● Requirement:
Your task is to copy the material exactly.

● Data block:
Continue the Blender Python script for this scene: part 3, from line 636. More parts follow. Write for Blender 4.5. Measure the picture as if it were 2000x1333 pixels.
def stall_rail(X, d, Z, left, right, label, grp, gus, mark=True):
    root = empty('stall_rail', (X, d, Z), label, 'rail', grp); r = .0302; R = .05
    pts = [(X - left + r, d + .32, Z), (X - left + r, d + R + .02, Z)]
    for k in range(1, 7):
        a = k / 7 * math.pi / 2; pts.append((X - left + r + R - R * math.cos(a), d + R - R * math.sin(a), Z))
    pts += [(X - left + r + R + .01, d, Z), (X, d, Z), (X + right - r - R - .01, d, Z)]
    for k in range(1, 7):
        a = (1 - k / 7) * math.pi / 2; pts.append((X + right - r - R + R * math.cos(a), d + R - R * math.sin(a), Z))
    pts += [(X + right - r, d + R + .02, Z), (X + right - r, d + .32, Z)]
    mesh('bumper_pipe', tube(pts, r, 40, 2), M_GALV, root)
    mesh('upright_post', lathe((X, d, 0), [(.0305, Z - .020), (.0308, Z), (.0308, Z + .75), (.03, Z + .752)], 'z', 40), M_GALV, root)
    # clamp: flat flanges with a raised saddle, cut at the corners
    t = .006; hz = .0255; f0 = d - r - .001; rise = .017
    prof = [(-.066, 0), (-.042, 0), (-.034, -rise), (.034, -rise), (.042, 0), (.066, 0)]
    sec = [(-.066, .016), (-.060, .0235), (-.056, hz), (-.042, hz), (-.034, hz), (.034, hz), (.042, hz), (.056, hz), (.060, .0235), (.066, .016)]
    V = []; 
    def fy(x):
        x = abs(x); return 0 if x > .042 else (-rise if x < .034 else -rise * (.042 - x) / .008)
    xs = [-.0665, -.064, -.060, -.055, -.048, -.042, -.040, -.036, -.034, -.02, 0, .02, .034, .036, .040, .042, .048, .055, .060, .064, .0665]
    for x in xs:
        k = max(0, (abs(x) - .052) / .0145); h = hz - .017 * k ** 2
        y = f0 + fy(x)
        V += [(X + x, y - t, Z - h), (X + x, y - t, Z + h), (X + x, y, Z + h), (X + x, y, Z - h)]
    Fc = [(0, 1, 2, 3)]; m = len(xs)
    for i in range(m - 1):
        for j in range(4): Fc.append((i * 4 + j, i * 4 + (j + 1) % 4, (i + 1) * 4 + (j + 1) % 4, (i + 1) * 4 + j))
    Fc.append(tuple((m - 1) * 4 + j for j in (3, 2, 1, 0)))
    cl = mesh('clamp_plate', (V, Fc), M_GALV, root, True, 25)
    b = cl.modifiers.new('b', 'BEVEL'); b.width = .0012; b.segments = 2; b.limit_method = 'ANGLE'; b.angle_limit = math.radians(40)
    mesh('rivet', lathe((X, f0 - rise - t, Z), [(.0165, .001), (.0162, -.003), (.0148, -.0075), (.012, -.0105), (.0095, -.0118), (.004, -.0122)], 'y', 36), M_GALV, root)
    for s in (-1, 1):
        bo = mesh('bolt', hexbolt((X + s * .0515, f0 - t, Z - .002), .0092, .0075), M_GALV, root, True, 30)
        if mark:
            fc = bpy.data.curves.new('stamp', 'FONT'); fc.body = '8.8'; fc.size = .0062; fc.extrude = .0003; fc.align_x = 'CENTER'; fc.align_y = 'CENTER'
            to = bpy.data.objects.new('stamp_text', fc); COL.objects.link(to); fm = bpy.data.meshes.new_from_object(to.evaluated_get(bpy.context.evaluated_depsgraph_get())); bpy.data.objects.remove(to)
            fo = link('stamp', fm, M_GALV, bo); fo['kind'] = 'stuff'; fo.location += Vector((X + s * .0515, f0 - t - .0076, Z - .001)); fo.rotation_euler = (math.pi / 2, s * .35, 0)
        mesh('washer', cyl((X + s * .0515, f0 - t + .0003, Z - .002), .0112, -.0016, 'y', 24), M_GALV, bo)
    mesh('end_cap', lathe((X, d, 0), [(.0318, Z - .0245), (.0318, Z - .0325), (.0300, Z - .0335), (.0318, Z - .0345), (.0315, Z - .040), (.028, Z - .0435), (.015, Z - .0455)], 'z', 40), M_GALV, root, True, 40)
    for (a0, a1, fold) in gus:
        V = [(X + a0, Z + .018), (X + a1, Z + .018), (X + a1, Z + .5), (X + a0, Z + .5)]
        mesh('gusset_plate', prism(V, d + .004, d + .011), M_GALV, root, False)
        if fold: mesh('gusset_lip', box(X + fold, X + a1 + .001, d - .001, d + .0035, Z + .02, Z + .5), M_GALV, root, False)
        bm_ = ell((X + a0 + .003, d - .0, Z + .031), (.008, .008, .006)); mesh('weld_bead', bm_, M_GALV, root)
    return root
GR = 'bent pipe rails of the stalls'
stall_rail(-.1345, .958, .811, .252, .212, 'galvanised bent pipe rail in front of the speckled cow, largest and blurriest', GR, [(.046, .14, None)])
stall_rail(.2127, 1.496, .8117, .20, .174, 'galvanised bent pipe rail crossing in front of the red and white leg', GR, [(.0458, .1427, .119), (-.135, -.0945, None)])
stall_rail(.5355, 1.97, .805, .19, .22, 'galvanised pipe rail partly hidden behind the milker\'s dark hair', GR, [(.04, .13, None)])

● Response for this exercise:
Continue the Blender Python script for this scene: part 3, from line 636. More parts follow. Write for Blender 4.5. Measure the picture as if it were 2000x1333 pixels.
def stall_rail(X, d, Z, left, right, label, grp, gus, mark=True):
    root = empty('stall_rail', (X, d, Z), label, 'rail', grp); r = .0302; R = .05
    pts = [(X - left + r, d + .32, Z), (X - left + r, d + R + .02, Z)]
    for k in range(1, 7):
        a = k / 7 * math.pi / 2; pts.append((X - left + r + R - R * math.cos(a), d + R - R * math.sin(a), Z))
    pts += [(X - left + r + R + .01, d, Z), (X, d, Z), (X + right - r - R - .01, d, Z)]
    for k in range(1, 7):
        a = (1 - k / 7) * math.pi / 2; pts.append((X + right - r - R + R * math.cos(a), d + R - R * math.sin(a), Z))
    pts += [(X + right - r, d + R + .02, Z), (X + right - r, d + .32, Z)]
    mesh('bumper_pipe', tube(pts, r, 40, 2), M_GALV, root)
    mesh('upright_post', lathe((X, d, 0), [(.0305, Z - .020), (.0308, Z), (.0308, Z + .75), (.03, Z + .752)], 'z', 40), M_GALV, root)
    # clamp: flat flanges with a raised saddle, cut at the corners
    t = .006; hz = .0255; f0 = d - r - .001; rise = .017
    prof = [(-.066, 0), (-.042, 0), (-.034, -rise), (.034, -rise), (.042, 0), (.066, 0)]
    sec = [(-.066, .016), (-.060, .0235), (-.056, hz), (-.042, hz), (-.034, hz), (.034, hz), (.042, hz), (.056, hz), (.060, .0235), (.066, .016)]
    V = []; 
    def fy(x):
        x = abs(x); return 0 if x > .042 else (-rise if x < .034 else -rise * (.042 - x) / .008)
    xs = [-.0665, -.064, -.060, -.055, -.048, -.042, -.040, -.036, -.034, -.02, 0, .02, .034, .036, .040, .042, .048, .055, .060, .064, .0665]
    for x in xs:
        k = max(0, (abs(x) - .052) / .0145); h = hz - .017 * k ** 2
        y = f0 + fy(x)
        V += [(X + x, y - t, Z - h), (X + x, y - t, Z + h), (X + x, y, Z + h), (X + x, y, Z - h)]
    Fc = [(0, 1, 2, 3)]; m = len(xs)
    for i in range(m - 1):
        for j in range(4): Fc.append((i * 4 + j, i * 4 + (j + 1) % 4, (i + 1) * 4 + (j + 1) % 4, (i + 1) * 4 + j))
    Fc.append(tuple((m - 1) * 4 + j for j in (3, 2, 1, 0)))
    cl = mesh('clamp_plate', (V, Fc), M_GALV, root, True, 25)
    b = cl.modifiers.new('b', 'BEVEL'); b.width = .0012; b.segments = 2; b.limit_method = 'ANGLE'; b.angle_limit = math.radians(40)
    mesh('rivet', lathe((X, f0 - rise - t, Z), [(.0165, .001), (.0162, -.003), (.0148, -.0075), (.012, -.0105), (.0095, -.0118), (.004, -.0122)], 'y', 36), M_GALV, root)
    for s in (-1, 1):
        bo = mesh('bolt', hexbolt((X + s * .0515, f0 - t, Z - .002), .0092, .0075), M_GALV, root, True, 30)
        if mark:
            fc = bpy.data.curves.new('stamp', 'FONT'); fc.body = '8.8'; fc.size = .0062; fc.extrude = .0003; fc.align_x = 'CENTER'; fc.align_y = 'CENTER'
            to = bpy.data.objects.new('stamp_text', fc); COL.objects.link(to); fm = bpy.data.meshes.new_from_object(to.evaluated_get(bpy.context.evaluated_depsgraph_get())); bpy.data.objects.remove(to)
            fo = link('stamp', fm, M_GALV, bo); fo['kind'] = 'stuff'; fo.location += Vector((X + s * .0515, f0 - t - .0076, Z - .001)); fo.rotation_euler = (math.pi / 2, s * .35, 0)
        mesh('washer', cyl((X + s * .0515, f0 - t + .0003, Z - .002), .0112, -.0016, 'y', 24), M_GALV, bo)
    mesh('end_cap', lathe((X, d, 0), [(.0318, Z - .0245), (.0318, Z - .0325), (.0300, Z - .0335), (.0318, Z - .0345), (.0315, Z - .040), (.028, Z - .0435), (.015, Z - .0455)], 'z', 40), M_GALV, root, True, 40)
    for (a0, a1, fold) in gus:
        V = [(X + a0, Z + .018), (X + a1, Z + .018), (X + a1, Z + .5), (X + a0, Z + .5)]
        mesh('gusset_plate', prism(V, d + .004, d + .011), M_GALV, root, False)
        if fold: mesh('gusset_lip', box(X + fold, X + a1 + .001, d - .001, d + .0035, Z + .02, Z + .5), M_GALV, root, False)
        bm_ = ell((X + a0 + .003, d - .0, Z + .031), (.008, .008, .006)); mesh('weld_bead', bm_, M_GALV, root)
    return root
GR = 'bent pipe rails of the stalls'
stall_rail(-.1345, .958, .811, .252, .212, 'galvanised bent pipe rail in front of the speckled cow, largest and blurriest', GR, [(.046, .14, None)])
stall_rail(.2127, 1.496, .8117, .20, .174, 'galvanised bent pipe rail crossing in front of the red and white leg', GR, [(.0458, .1427, .119), (-.135, -.0945, None)])
stall_rail(.5355, 1.97, .805, .19, .22, 'galvanised pipe rail partly hidden behind the milker\'s dark hair', GR, [(.04, .13, None)])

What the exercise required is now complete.